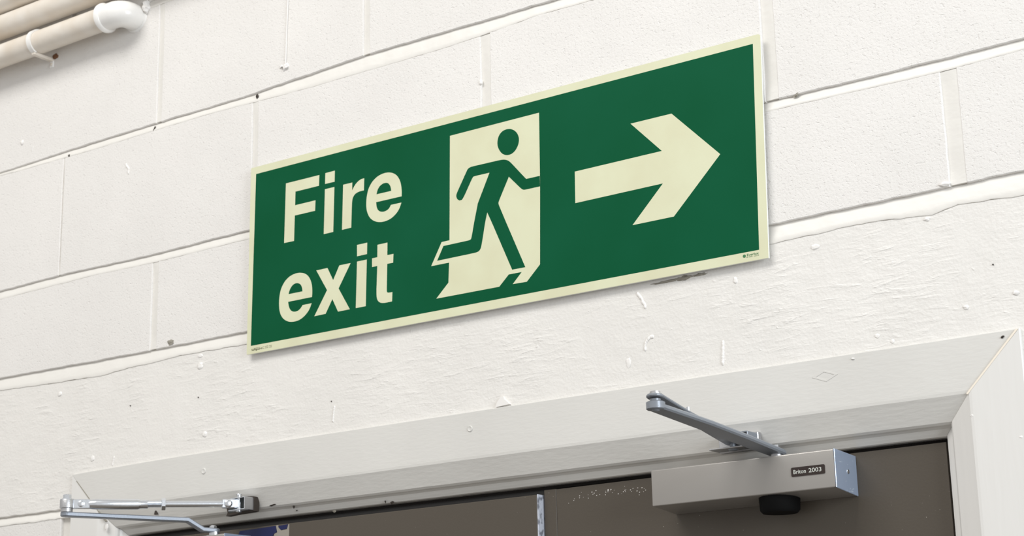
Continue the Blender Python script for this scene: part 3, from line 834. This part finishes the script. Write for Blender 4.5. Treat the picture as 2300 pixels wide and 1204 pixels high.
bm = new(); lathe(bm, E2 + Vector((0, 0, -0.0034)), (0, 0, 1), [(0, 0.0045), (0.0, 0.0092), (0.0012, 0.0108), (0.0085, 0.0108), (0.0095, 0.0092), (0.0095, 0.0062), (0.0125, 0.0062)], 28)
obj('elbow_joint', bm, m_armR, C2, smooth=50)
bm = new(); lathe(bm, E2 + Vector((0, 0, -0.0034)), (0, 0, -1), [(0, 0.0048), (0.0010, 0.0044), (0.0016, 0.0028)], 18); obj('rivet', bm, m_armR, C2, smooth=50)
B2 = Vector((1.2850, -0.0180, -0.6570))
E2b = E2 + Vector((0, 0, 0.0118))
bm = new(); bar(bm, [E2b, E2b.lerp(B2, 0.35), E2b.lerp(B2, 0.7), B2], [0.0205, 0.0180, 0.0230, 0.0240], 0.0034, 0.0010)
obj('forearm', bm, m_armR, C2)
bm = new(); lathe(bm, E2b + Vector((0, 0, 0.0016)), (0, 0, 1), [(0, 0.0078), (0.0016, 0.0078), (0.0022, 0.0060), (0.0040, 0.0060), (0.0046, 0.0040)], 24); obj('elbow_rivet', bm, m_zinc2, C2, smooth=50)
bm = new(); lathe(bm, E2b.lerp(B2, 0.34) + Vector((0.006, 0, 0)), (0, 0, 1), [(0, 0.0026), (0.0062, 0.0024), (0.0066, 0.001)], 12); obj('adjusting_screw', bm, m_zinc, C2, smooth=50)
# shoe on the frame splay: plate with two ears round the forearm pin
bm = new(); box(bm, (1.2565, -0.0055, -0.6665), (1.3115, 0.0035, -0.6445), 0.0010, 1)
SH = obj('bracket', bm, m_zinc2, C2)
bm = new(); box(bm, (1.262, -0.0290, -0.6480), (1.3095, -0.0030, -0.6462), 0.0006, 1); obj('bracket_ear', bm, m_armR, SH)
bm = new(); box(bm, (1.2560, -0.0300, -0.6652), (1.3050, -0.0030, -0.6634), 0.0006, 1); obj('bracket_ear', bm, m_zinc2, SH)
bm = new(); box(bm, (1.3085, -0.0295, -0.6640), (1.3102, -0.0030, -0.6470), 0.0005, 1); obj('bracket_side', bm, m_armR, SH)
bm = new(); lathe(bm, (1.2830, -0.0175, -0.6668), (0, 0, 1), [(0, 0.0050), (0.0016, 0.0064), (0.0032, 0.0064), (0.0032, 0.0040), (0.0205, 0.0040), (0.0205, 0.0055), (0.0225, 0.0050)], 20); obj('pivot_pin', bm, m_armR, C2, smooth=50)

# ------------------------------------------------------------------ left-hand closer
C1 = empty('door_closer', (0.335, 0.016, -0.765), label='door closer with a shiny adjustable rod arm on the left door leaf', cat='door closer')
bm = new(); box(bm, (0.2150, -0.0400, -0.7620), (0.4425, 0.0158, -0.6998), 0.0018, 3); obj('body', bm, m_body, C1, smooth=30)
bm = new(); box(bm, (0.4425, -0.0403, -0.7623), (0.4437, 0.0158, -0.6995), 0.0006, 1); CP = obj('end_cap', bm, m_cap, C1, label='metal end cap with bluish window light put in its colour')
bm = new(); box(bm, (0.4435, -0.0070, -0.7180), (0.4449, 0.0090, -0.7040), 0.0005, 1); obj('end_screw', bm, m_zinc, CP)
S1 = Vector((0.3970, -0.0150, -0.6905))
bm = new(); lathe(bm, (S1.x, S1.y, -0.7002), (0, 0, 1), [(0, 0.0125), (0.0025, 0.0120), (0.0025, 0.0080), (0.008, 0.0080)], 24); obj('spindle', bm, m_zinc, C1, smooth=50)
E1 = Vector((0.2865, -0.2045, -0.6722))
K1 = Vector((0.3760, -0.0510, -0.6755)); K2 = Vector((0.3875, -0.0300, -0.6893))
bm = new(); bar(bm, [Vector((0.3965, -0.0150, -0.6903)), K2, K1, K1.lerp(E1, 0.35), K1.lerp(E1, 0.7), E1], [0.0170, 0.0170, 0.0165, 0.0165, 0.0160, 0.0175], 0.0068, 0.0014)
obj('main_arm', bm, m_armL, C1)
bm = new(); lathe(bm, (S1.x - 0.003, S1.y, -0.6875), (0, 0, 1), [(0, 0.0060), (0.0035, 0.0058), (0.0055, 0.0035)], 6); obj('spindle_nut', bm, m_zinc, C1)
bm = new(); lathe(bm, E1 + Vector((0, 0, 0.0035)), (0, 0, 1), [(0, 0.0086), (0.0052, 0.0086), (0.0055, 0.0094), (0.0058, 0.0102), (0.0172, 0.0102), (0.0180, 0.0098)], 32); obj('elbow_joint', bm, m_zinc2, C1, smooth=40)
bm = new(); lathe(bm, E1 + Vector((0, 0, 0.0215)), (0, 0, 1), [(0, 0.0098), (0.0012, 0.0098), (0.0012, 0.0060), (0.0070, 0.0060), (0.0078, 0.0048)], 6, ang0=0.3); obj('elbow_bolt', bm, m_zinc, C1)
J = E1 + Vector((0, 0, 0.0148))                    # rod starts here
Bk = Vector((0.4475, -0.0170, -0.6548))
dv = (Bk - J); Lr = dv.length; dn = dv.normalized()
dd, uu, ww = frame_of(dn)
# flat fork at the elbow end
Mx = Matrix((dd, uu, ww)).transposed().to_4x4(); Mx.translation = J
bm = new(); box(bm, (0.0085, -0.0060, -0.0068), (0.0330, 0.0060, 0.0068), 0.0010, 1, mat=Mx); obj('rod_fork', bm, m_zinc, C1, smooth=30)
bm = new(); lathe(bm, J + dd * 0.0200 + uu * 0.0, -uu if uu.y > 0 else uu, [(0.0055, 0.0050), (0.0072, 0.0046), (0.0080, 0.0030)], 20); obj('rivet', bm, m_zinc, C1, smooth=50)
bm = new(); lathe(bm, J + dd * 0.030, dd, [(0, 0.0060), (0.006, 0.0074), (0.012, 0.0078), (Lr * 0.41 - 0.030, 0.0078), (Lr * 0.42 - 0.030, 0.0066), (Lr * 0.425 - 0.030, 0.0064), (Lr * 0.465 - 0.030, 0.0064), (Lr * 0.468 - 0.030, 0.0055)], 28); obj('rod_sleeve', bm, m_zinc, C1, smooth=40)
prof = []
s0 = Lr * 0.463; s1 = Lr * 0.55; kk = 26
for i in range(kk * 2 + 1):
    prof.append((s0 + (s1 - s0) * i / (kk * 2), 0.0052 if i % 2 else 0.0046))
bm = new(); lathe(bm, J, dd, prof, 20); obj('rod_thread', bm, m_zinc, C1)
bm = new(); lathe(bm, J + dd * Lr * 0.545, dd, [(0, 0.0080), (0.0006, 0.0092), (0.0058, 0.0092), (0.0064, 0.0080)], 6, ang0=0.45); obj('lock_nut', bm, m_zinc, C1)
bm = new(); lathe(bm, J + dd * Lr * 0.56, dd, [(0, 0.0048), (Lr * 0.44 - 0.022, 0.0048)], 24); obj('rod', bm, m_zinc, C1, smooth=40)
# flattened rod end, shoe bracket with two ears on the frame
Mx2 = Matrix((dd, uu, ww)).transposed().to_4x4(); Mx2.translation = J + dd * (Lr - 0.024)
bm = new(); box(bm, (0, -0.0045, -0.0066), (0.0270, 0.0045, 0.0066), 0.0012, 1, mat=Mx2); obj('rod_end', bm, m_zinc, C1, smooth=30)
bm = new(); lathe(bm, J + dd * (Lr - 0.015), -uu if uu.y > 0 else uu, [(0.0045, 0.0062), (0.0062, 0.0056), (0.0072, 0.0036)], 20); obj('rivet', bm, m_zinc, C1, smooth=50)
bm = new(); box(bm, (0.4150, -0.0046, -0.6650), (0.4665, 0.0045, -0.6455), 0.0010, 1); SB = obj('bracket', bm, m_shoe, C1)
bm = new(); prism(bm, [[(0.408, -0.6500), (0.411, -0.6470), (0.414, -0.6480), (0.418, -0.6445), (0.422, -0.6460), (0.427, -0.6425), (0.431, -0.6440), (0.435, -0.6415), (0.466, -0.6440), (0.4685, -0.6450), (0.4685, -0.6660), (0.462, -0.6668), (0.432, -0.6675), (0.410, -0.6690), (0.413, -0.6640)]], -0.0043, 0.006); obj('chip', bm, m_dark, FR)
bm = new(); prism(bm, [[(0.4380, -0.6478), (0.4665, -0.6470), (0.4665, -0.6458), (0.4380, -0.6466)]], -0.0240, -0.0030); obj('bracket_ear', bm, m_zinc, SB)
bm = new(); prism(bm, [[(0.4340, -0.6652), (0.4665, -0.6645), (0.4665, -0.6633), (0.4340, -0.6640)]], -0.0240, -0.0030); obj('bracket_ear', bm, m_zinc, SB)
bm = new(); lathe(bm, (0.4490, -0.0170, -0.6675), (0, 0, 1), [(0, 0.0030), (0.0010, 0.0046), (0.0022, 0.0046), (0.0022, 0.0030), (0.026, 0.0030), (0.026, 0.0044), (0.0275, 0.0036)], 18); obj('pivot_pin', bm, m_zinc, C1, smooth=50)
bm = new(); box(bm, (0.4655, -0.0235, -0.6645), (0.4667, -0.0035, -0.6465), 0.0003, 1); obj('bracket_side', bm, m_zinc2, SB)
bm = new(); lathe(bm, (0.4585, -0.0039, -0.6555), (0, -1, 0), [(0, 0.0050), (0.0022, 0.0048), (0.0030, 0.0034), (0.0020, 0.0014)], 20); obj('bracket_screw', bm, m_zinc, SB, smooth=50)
______________________________
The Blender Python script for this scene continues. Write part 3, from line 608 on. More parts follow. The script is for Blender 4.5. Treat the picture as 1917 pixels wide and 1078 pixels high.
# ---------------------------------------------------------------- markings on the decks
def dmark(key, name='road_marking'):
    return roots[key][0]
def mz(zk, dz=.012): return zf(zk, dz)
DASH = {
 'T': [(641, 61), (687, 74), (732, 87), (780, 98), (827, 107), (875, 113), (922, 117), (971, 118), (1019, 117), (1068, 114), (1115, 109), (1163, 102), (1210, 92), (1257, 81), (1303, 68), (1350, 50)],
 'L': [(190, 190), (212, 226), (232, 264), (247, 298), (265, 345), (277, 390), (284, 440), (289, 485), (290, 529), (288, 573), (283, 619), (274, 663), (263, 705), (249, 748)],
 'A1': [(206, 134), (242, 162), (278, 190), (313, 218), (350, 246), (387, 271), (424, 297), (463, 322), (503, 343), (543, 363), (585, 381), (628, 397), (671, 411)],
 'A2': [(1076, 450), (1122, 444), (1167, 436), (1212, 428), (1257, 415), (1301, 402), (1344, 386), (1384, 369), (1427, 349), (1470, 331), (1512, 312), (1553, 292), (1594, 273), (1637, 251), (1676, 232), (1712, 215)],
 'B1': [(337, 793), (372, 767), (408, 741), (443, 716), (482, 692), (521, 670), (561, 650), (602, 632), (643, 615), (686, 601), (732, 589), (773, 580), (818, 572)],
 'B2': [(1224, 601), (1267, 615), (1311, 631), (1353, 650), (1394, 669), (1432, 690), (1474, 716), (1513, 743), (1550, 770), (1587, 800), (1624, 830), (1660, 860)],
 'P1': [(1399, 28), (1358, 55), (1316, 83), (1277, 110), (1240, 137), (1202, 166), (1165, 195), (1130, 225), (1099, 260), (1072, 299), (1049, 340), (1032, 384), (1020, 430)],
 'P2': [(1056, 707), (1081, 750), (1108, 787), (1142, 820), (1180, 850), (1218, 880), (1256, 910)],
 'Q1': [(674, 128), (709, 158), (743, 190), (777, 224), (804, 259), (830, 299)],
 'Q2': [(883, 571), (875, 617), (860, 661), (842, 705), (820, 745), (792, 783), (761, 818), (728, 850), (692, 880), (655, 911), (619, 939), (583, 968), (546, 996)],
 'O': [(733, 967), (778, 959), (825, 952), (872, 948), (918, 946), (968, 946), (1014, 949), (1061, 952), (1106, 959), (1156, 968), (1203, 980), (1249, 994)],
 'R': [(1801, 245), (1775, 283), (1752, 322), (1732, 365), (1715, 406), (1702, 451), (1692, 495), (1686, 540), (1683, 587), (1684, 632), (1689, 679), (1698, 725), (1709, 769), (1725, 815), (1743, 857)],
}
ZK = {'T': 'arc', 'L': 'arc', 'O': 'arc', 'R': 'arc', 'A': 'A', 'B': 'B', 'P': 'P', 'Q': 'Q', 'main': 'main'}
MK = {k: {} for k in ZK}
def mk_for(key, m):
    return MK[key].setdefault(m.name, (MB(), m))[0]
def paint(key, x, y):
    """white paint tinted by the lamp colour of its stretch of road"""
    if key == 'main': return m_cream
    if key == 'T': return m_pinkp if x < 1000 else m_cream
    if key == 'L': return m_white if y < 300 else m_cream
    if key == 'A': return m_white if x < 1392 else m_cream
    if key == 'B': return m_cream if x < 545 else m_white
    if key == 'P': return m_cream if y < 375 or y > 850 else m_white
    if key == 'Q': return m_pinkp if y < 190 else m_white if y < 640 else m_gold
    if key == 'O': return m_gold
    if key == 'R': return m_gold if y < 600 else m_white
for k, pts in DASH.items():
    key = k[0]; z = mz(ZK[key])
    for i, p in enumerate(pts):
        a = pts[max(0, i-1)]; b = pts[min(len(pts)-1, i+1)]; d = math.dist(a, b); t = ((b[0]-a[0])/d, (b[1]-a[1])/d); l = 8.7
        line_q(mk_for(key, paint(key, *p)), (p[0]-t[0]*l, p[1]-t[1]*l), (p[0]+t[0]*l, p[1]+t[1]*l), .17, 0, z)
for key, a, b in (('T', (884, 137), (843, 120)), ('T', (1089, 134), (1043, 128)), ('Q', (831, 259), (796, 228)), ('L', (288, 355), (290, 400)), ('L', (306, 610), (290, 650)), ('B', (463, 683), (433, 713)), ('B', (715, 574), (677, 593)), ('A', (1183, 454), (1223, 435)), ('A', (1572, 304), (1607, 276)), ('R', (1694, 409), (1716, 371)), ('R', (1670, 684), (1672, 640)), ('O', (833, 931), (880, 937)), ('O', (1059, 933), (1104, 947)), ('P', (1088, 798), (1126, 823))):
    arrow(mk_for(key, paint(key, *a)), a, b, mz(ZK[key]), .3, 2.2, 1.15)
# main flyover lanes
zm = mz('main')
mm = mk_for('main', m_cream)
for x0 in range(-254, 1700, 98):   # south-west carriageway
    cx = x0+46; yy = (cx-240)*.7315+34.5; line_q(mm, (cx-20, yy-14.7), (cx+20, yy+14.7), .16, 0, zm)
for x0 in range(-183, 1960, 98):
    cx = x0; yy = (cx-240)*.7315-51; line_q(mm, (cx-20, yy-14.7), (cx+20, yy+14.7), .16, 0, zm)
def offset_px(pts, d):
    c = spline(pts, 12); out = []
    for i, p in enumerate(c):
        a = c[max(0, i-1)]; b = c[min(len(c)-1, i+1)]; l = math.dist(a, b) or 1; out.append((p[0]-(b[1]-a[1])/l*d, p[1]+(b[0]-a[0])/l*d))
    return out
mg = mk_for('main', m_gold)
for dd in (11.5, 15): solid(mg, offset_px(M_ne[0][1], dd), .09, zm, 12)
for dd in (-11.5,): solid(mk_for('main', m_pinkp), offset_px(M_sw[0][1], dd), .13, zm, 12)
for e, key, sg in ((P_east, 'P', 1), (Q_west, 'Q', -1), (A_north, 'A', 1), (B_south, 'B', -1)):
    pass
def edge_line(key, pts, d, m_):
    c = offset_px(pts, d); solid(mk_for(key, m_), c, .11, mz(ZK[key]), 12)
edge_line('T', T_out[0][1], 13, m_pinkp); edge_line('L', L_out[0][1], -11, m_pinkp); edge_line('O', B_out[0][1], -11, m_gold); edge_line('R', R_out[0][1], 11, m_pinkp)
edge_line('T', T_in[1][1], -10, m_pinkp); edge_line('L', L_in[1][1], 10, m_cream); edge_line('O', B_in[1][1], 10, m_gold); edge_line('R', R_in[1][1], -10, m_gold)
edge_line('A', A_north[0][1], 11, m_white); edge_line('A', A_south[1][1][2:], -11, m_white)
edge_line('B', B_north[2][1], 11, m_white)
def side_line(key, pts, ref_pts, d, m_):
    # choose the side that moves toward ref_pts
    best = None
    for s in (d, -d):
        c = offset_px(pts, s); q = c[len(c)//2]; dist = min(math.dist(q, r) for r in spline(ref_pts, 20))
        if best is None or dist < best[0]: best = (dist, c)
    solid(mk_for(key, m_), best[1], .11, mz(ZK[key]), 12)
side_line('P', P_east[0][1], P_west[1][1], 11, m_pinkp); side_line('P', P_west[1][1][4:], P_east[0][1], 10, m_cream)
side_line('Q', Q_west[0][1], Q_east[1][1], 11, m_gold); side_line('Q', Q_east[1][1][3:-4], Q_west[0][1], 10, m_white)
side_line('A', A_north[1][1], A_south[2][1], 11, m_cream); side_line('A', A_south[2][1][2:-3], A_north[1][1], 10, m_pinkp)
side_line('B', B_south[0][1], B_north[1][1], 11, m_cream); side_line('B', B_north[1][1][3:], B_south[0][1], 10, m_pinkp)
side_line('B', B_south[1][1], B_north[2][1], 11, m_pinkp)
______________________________
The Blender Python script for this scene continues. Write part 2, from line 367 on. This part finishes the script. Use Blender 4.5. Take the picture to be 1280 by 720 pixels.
______________________________
** Aim **
Check each line above for "Treat" and return the ones that have it.

** Answer for this exercise **
Continue the Blender Python script for this scene: part 3, from line 834. This part finishes the script. Write for Blender 4.5. Treat the picture as 2300 pixels wide and 1204 pixels high.
The Blender Python script for this scene continues. Write part 3, from line 608 on. More parts follow. The script is for Blender 4.5. Treat the picture as 1917 pixels wide and 1078 pixels high.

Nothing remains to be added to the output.